La sua vita di uomo, sacerdote e vescovo fu ispirata all’ideale della carità: il suo cuore, la sua casa, la sua borsa fu aperta a tutti i bisognosi. A volte preso dai ritmi dell’attività pastorale quotidiana, confessa che l’istinto naturale lo vorrebbe portare a non badare a qualcuno di loro “ ma subito un’espiazione: è Gesù stesso, lascia Dio per Dio!”.
Iniziò il suo servizio episcopale visitando tutte le famiglie ed entrò in tutte le case, consolò i poveri, i più cari tra i suoi figli. Le sue visite avvenivano per lo più nelle ore serali, indossando il vecchio mantello militare tinto di nero, sotto il quale era facile nascondere cibarie o altro, senza destare attenzione. Quanti di loro, in teorie interminabili, si sono rivolti a lui hanno sempre trovato a tutte le ore buona accoglienza, senza pretesti, ma piena comprensione e sollecito interessamento.

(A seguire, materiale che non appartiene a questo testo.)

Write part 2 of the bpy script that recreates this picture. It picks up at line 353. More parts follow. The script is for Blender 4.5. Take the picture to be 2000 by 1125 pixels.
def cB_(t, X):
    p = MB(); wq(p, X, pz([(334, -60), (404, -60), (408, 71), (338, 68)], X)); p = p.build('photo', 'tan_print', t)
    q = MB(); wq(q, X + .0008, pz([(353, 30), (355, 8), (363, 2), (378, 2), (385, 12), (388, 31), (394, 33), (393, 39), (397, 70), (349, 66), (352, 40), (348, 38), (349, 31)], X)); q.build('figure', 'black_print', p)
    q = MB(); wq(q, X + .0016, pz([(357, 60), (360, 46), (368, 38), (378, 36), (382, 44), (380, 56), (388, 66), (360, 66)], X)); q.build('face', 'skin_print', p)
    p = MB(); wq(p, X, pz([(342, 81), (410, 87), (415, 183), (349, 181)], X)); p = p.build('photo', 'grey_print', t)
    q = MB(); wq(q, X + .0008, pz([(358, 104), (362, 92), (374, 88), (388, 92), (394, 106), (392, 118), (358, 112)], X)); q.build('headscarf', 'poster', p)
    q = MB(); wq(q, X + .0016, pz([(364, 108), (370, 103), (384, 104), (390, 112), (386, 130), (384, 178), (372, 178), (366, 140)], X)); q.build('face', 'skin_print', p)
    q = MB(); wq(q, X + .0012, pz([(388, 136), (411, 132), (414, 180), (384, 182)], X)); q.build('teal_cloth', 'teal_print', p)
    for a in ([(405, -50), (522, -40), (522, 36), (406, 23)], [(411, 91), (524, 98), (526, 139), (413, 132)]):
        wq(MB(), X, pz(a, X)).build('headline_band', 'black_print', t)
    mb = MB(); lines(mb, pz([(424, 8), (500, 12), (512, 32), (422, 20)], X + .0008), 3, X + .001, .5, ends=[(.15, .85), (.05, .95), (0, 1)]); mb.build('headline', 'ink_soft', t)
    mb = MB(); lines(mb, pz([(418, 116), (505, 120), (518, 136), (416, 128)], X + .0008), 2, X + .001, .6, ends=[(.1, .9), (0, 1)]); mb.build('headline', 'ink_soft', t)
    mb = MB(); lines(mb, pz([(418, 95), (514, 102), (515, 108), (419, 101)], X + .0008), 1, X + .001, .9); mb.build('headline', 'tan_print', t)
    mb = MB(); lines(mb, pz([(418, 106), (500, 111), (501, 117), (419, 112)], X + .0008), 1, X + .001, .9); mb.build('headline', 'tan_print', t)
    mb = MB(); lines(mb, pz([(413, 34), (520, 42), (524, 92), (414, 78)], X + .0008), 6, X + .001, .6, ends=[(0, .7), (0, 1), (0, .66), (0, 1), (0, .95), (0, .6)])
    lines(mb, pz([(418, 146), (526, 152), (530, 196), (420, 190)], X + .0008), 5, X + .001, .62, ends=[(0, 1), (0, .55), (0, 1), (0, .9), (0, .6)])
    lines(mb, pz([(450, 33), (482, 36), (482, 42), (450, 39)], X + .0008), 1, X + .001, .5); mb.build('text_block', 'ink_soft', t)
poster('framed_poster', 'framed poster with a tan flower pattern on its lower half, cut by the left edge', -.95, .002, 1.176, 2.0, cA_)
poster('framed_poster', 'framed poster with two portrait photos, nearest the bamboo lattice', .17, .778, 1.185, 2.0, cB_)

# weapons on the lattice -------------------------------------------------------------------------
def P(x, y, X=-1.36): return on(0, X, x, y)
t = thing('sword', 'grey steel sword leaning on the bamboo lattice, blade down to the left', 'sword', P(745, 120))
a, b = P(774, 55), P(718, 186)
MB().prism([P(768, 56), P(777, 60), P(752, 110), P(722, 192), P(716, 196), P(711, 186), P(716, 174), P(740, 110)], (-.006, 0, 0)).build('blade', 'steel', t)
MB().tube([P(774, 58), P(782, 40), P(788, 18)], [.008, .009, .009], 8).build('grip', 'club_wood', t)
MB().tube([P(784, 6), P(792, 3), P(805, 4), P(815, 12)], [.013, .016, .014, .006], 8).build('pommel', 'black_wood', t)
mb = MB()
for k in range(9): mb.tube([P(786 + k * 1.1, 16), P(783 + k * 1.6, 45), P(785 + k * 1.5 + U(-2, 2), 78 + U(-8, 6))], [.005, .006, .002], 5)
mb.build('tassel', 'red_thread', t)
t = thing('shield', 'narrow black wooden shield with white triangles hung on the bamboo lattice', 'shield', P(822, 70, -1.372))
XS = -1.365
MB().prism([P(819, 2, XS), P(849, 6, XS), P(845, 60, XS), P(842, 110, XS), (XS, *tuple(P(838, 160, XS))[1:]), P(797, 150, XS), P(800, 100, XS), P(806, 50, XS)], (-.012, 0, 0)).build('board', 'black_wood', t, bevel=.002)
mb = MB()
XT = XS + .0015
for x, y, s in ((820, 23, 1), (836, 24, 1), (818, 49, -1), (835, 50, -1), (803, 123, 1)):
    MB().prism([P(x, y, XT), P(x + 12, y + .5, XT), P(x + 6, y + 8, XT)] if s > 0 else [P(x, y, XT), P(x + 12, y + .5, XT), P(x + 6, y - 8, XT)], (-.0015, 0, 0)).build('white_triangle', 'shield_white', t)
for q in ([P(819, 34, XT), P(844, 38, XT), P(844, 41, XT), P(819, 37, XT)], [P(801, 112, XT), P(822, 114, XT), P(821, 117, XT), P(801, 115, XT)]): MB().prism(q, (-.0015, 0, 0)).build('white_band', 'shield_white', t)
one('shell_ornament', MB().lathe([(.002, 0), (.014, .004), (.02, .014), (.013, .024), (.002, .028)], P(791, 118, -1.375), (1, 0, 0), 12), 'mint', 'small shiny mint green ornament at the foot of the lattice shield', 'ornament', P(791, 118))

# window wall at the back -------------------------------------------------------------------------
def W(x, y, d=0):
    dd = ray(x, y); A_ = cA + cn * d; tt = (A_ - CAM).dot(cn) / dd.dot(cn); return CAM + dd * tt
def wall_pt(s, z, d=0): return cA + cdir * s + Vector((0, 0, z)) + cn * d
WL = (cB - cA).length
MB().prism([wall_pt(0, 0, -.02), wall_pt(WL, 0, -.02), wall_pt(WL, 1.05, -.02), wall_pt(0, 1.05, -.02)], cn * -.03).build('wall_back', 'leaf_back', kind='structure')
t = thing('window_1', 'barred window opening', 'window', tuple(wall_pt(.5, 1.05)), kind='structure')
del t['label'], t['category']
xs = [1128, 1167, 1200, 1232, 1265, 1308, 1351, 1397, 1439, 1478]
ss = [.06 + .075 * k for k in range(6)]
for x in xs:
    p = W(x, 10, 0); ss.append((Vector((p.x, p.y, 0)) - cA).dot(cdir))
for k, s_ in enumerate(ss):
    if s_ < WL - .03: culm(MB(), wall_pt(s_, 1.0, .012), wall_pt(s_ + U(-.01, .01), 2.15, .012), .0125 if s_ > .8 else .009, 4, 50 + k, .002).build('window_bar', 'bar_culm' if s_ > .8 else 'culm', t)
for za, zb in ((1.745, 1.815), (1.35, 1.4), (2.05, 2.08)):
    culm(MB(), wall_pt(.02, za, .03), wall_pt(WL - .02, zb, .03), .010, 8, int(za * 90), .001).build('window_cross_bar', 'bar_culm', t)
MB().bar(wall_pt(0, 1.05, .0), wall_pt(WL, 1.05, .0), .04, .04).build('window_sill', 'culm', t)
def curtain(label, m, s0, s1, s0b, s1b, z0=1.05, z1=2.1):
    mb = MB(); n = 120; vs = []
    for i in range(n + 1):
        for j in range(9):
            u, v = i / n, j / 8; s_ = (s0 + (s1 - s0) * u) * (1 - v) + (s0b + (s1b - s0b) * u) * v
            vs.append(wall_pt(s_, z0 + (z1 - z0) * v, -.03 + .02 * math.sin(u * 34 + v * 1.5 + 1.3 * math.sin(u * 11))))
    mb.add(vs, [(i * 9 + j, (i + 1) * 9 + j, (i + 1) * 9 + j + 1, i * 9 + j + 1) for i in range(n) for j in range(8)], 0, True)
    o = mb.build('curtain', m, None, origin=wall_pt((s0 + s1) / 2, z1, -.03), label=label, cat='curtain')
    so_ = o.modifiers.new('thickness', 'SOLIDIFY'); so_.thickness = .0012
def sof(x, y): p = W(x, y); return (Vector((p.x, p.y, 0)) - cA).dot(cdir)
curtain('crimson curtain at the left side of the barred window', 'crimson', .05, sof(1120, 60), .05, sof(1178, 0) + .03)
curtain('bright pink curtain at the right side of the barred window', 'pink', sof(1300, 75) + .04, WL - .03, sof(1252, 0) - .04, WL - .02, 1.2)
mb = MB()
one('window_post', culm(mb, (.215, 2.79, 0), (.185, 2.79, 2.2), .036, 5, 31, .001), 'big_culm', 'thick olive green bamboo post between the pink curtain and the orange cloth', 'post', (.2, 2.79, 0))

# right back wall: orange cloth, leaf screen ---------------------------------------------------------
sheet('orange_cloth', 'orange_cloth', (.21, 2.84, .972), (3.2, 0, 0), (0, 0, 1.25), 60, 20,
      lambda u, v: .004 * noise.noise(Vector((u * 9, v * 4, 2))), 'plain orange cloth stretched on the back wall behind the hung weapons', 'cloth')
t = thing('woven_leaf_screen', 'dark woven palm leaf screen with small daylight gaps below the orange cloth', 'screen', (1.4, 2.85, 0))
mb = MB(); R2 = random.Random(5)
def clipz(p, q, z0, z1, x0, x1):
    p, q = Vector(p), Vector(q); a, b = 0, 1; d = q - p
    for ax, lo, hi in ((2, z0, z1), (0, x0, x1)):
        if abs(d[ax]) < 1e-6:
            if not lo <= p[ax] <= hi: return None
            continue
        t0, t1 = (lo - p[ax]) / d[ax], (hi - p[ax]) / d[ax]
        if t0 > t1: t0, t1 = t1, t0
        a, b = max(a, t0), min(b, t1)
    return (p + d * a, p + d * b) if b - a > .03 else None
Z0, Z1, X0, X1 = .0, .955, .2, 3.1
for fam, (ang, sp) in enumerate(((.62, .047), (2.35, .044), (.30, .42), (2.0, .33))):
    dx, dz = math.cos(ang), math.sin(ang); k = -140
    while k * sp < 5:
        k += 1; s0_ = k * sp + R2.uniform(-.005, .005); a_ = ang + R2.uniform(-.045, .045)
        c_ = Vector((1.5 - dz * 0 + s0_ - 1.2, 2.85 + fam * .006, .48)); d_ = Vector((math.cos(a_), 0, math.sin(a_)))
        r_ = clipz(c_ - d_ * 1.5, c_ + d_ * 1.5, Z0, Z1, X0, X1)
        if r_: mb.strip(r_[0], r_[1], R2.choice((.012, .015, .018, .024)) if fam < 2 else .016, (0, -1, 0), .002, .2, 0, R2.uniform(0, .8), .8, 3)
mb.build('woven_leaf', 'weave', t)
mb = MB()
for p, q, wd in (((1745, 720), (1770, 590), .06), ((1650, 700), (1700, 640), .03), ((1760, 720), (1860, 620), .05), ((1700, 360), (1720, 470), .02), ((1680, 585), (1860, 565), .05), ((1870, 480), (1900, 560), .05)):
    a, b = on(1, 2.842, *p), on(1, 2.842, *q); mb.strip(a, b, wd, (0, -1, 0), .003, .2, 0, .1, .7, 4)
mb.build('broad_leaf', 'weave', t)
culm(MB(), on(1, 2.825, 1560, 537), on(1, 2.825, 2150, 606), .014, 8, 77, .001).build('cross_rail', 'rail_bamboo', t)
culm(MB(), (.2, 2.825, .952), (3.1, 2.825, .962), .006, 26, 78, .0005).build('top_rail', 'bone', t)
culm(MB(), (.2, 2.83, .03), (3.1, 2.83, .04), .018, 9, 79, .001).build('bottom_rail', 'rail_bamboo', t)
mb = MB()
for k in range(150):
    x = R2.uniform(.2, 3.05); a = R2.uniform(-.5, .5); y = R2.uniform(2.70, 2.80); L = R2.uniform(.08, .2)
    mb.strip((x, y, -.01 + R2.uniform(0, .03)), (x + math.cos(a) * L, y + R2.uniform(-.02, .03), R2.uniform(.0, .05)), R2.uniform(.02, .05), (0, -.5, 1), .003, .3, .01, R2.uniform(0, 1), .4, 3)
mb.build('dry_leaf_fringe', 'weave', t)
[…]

“I poveri sono tutti coloro, che hanno bisogno di aiuto e di confort: i bisognosi, i disoccupati, i malati, i carcerati, gli afflitti. A questi in modo speciale è aperto il cuore del pastore e del padre, e vorrei che a tutti arrivasse subito l’interesse e il soccorso dei fratelli che si trovano in grado di aiutarli in modo che la vita cristiana della nostra diocesi ricavasse da questo impegno di energia e di mezzi non peso e fatica, ma forza e santa letizia.” Fra le iniziative del suo XXV di episcopato, nel 1964 celebrò la “Giornata del Povero” lieto di essere circondato dalla presenza dei “prediletti tra i suoi venticinquemila figlioli.”